TASK STATEMENT → Bring together all lines of the material below that contain the string "lean".

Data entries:

_ _ _ _ _ _ _

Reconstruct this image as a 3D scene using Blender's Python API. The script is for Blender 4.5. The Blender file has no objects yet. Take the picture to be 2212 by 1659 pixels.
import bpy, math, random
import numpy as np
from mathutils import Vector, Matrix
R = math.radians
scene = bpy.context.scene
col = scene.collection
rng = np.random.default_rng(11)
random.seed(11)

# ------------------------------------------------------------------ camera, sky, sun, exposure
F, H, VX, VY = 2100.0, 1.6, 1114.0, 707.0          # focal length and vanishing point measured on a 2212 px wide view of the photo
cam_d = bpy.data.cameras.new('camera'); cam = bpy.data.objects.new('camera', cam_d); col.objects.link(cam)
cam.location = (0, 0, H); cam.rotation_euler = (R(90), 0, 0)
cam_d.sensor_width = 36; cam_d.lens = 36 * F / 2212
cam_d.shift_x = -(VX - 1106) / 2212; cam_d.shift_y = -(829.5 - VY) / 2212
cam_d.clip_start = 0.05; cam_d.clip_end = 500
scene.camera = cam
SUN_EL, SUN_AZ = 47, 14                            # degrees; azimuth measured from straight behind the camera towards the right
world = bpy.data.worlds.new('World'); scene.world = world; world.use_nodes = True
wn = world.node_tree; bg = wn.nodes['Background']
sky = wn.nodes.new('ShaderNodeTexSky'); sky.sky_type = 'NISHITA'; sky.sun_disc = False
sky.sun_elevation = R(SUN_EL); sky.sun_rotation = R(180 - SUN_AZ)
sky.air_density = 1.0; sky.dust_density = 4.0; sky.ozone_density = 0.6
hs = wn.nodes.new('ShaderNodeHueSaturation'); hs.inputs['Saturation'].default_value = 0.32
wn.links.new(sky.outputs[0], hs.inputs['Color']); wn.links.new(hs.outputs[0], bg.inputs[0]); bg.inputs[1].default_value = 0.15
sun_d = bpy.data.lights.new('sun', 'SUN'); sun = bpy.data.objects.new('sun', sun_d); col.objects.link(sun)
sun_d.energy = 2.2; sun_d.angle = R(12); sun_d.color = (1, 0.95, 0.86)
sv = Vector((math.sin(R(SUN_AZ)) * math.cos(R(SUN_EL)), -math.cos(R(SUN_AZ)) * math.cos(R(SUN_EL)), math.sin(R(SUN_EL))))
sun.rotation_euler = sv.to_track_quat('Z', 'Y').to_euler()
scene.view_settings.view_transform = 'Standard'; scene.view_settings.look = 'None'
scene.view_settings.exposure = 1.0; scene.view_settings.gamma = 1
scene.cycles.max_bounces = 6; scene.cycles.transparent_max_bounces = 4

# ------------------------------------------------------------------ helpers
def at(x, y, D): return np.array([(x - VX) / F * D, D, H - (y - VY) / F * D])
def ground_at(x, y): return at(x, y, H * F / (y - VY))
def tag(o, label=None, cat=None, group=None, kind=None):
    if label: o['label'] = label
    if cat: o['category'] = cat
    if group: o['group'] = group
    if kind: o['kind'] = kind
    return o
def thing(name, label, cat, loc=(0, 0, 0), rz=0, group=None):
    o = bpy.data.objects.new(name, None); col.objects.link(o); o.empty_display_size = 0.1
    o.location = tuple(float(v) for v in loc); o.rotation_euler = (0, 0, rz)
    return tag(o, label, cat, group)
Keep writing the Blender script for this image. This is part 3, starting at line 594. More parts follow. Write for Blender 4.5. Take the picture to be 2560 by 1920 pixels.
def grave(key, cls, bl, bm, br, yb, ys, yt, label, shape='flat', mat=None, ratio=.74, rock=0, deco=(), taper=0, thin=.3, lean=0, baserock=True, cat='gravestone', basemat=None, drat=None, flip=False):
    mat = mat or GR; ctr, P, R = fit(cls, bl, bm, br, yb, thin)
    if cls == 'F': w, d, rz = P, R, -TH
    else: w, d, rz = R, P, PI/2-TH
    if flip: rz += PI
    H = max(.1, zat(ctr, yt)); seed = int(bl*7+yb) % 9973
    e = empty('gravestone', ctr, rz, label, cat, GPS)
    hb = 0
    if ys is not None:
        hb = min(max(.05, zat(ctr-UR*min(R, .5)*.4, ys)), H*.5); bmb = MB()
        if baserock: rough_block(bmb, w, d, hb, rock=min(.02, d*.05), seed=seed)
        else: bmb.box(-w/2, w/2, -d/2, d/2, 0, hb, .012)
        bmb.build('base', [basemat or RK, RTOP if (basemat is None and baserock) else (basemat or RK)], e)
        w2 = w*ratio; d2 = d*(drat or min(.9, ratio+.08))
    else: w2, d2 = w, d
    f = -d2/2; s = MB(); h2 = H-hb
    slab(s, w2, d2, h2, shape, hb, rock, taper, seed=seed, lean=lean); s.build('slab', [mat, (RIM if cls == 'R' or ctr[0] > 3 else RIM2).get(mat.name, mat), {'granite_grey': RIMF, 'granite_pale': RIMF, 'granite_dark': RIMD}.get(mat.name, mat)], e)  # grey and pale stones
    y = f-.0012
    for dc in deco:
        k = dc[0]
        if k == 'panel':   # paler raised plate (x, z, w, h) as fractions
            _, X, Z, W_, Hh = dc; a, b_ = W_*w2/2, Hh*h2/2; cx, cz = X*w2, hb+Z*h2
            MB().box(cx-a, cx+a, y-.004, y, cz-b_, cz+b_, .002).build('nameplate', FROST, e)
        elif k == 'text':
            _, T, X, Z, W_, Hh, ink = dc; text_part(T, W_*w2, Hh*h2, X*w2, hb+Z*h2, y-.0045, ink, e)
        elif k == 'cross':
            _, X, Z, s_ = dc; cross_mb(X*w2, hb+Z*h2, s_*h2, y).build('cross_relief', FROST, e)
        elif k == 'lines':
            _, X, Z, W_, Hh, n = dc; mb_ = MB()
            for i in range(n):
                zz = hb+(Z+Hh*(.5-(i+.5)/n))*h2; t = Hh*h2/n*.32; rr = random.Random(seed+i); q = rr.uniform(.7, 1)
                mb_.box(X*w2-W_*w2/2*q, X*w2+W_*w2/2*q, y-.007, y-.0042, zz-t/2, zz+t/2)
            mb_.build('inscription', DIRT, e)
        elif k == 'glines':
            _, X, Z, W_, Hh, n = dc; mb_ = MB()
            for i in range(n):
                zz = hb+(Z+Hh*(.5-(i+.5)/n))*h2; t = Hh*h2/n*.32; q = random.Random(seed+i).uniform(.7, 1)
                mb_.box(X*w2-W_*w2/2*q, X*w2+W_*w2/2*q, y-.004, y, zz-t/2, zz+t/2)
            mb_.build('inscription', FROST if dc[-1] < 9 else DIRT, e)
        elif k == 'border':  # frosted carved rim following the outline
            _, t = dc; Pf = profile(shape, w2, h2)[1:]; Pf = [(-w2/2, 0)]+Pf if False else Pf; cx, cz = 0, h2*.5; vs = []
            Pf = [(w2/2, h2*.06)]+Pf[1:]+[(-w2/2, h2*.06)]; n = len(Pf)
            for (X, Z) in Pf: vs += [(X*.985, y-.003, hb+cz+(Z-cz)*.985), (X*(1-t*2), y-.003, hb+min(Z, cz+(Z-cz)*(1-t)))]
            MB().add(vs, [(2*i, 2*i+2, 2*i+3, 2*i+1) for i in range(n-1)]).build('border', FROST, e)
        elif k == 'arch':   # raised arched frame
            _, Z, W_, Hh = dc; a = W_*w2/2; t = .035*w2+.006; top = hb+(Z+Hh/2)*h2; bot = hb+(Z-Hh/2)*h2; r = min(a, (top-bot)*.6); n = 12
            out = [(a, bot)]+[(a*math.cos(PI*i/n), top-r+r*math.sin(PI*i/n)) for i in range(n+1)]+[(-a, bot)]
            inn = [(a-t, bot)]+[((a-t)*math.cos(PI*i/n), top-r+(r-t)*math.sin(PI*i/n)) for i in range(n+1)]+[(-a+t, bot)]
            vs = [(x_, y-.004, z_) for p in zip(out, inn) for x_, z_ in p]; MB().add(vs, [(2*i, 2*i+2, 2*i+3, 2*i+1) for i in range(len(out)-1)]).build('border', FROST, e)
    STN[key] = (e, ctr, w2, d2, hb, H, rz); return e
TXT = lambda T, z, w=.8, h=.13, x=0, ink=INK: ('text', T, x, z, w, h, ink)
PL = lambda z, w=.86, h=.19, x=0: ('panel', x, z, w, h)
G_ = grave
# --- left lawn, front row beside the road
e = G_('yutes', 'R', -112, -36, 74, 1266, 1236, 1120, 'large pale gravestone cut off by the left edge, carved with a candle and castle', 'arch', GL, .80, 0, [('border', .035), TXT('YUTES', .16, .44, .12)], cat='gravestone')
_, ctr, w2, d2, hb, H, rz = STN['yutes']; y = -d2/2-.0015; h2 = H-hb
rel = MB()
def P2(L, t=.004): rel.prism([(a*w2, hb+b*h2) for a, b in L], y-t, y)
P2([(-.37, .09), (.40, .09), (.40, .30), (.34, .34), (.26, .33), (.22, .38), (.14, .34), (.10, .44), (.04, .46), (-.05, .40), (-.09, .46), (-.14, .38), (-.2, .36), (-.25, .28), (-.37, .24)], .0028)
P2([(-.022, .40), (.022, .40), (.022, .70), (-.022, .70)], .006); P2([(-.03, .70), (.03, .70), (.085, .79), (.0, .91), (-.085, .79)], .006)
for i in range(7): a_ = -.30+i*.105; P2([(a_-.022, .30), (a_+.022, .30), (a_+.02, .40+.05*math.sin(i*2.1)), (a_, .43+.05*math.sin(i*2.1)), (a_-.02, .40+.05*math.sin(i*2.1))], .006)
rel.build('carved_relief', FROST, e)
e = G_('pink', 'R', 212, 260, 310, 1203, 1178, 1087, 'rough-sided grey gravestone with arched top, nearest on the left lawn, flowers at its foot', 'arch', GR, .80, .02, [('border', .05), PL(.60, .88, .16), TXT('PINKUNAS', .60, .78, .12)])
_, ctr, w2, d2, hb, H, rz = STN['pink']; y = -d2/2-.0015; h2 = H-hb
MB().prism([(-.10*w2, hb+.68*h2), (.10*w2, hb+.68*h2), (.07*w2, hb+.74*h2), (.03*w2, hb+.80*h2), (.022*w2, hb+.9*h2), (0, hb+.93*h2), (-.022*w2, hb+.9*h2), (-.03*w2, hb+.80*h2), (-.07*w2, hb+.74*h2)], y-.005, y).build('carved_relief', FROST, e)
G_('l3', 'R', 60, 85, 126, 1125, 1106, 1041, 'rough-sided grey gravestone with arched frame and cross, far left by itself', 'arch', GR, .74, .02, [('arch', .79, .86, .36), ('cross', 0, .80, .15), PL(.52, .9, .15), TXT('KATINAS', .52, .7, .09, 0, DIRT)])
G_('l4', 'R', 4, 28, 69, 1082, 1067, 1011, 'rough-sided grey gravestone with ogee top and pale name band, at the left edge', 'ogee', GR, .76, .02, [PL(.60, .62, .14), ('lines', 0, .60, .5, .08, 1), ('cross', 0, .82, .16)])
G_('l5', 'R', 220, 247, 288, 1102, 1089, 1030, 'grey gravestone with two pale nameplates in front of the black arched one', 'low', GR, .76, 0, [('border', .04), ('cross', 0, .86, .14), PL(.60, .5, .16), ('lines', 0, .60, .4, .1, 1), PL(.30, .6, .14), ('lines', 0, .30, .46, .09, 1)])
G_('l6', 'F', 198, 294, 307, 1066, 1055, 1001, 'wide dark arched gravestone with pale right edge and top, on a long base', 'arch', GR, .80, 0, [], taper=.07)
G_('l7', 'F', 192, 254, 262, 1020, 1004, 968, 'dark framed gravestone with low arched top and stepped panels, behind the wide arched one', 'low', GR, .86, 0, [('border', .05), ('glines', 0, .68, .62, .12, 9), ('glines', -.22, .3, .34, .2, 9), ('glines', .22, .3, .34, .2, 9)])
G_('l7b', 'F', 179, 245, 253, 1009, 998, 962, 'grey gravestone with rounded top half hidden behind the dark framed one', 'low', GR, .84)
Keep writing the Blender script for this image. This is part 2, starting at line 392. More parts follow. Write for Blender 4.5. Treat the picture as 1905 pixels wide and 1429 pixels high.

_ _ _ _ _ _ _

WRITTEN RESPONSE →
def grave(key, cls, bl, bm, br, yb, ys, yt, label, shape='flat', mat=None, ratio=.74, rock=0, deco=(), taper=0, thin=.3, lean=0, baserock=True, cat='gravestone', basemat=None, drat=None, flip=False):
    slab(s, w2, d2, h2, shape, hb, rock, taper, seed=seed, lean=lean); s.build('slab', [mat, (RIM if cls == 'R' or ctr[0] > 3 else RIM2).get(mat.name, mat), {'granite_grey': RIMF, 'granite_pale': RIMF, 'granite_dark': RIMD}.get(mat.name, mat)], e)  # grey and pale stones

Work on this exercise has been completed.